Vietnam is another of those countries that has had to exist in the shadow of China for more than a thousand years.  Vietnam did not have the advantage Japan had of a substantial body of water between it and China.  Vietnam has a land border with China.  So, for Vietnam, the problem of creating and maintaining any kind of political, cultural, or economic distance from China was much harder for them to do than it was for Japan.

And in 1975 it was the height of the Cold War.  It was us against them.  And the "them" included China and Russia.  That made North Vietnam, which was run at the time by a "communist dictator", the very same Ho Chi Minh, part of the "them" camp.  So, not surprisingly, the Russians and he Chines both supported the "communist" north against the "capitalist" south (our side).  And in 1975 the north unambiguously and definitively prevailed over the south.

So, in the post-1975 era the "bad guys" are firmly in control of the entire country.  Not surprisingly. we wanted nothing to do with Vietnam at that point.  And it should have been all sweetness and light between the members of the "them" coalition, right?

Well, "should have been" and "is" often differ greatly.  And so, not that long after the end of U.S. involvement in Vietnam the Chinese invaded.  I don't remember what set the conflict off.  What I do remember is that the Vietnamese quickly and easily sent the Chinese packing.  Apparently, if you are good enough to beat the U.S., you are good enough to beat the Chinese.

But wait.  There's more.  Ten years later we get to the middle of the '80s and Russia is falling apart.  The whole "Soviet Empire" is falling apart.  And that leaves Vietnam hung out to dry.  So, who do they turn to?  The U.S.!
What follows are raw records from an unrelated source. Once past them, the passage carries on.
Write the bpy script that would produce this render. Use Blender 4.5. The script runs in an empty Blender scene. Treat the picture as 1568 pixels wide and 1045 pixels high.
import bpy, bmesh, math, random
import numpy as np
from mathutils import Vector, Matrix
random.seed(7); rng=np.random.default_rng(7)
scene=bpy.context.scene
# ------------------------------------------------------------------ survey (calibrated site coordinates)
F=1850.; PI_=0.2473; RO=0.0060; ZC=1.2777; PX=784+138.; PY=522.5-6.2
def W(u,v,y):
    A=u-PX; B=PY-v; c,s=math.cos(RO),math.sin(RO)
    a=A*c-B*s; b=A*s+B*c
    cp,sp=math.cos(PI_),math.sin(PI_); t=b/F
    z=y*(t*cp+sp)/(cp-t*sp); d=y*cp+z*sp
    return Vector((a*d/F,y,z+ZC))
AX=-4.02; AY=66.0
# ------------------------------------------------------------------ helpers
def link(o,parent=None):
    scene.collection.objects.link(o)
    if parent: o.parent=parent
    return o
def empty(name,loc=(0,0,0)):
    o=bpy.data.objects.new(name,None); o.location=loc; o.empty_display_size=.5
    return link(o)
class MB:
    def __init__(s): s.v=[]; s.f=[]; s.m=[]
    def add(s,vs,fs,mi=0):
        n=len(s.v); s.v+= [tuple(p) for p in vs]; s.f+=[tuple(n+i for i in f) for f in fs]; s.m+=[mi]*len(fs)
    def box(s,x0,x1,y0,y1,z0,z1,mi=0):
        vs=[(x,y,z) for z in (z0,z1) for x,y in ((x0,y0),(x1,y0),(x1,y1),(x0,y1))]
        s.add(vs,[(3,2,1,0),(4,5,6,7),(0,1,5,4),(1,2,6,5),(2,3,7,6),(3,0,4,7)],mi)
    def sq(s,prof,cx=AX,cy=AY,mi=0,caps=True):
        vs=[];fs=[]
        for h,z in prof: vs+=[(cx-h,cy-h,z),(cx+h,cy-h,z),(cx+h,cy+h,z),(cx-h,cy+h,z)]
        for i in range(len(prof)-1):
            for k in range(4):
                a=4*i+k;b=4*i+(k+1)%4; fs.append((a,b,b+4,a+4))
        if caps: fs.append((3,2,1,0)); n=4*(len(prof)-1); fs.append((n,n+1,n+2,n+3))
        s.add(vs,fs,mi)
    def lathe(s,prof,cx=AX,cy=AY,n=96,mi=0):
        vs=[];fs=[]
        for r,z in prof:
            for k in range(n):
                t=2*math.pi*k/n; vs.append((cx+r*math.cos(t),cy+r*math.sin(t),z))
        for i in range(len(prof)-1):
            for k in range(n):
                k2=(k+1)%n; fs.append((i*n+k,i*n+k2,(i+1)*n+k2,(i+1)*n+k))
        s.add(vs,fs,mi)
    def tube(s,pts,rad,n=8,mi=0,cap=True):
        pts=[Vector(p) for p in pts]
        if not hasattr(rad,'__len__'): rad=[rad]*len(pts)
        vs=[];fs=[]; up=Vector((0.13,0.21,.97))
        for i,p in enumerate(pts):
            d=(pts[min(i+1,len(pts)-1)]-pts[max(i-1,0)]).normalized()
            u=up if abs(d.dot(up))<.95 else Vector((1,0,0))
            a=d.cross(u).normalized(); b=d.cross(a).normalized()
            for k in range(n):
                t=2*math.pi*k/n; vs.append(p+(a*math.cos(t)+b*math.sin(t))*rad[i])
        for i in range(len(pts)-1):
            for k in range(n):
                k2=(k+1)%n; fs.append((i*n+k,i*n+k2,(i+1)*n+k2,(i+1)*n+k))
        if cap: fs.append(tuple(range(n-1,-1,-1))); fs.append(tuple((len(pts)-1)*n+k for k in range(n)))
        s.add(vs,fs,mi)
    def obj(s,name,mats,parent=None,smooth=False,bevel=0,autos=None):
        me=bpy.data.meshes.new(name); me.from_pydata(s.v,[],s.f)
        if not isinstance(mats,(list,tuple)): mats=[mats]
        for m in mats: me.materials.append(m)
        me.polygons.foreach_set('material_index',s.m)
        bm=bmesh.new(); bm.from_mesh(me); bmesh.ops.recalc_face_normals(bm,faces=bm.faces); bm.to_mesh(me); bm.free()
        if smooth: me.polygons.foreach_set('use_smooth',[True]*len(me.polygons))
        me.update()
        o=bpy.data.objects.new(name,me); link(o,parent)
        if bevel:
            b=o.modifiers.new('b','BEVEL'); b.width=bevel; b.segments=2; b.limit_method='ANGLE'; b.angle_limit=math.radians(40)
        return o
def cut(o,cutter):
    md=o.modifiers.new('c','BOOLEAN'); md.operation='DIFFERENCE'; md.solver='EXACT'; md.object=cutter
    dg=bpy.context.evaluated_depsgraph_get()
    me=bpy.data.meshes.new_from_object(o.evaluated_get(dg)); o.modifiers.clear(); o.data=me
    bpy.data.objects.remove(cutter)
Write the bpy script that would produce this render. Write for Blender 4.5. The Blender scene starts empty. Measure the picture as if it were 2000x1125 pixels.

This time around it's strictly business.  Vietnam wants to make and sell stuff to the U.S. as a way to get their economy going.  We say "Okay".  And since that time the U.S and Vietnam have had a very cordial relationship.

It doesn't hurt that Vietnam is still concerned about encroachment, cultural or otherwise, by China.  They recognize us as the natural counterbalance to Chinese influence.  Their national interest required them to distance themselves from their old comrades in arms and cozy up to the enemy.  So, they did.

Afghanistan could go down a similar path.  After a certain amount of turmoil the U.S. - Afghan relationship could settle down to a strictly commercial one that becomes in the national interest of both sides.  That could work.  Is this a likely outcome?  I wouldn't go that far.

One of the things Vietnam inherited from China is a mercantile sensibility.  Culturally, China has been supporting business, especially small business, for its entire history.  There is a large, old, well established mercantile segment in the Vietnamese cultural identity.  Doing business with the U.S. is just doing business.

Afghanistan does not have that same long history of mercantilism baked into its cultural identity in the way it is in China and Vietnam.  And that mercantilist way of thinking goes against the grain of Taliban ideology.

Mercantilism also went against the grain of the "communist" ideology that governed both China and Vietnam.  But, the communist era is recent history while the mercantilist era spans most of the long history of each country.  Afghanistan does not have the luxury of being able to sell a policy shift toward mercantilism as a "return to the old ways".

So we find yet another example of something that will be much harder to pull off in Afghanistan than it was elsewhere and else-when.  On the other hand, things now move faster than they used to.  The Afghan economy is already collapsing.  Theoretically Pakistan, Russia, and China could swoop in to the rescue.  If they did it would be like Vietnam in the immediate post-1975 period.  Russia propped their economy up for several years.  Then they stopped.

But so far no one has swooped in to save the Afghan economy.  The current situation is bad for the population.  It is about to get worse, a lot worse.  How will the Taliban react?  How will Pakistan, Russia, and China react?  We don't know.

We do know that the U.S. (and likely its allies) will be slow to move back in.  And the cost to the Taliban of U.S. assistance will be high.  Unacceptably high?  That remains to be seen.  Watch this space.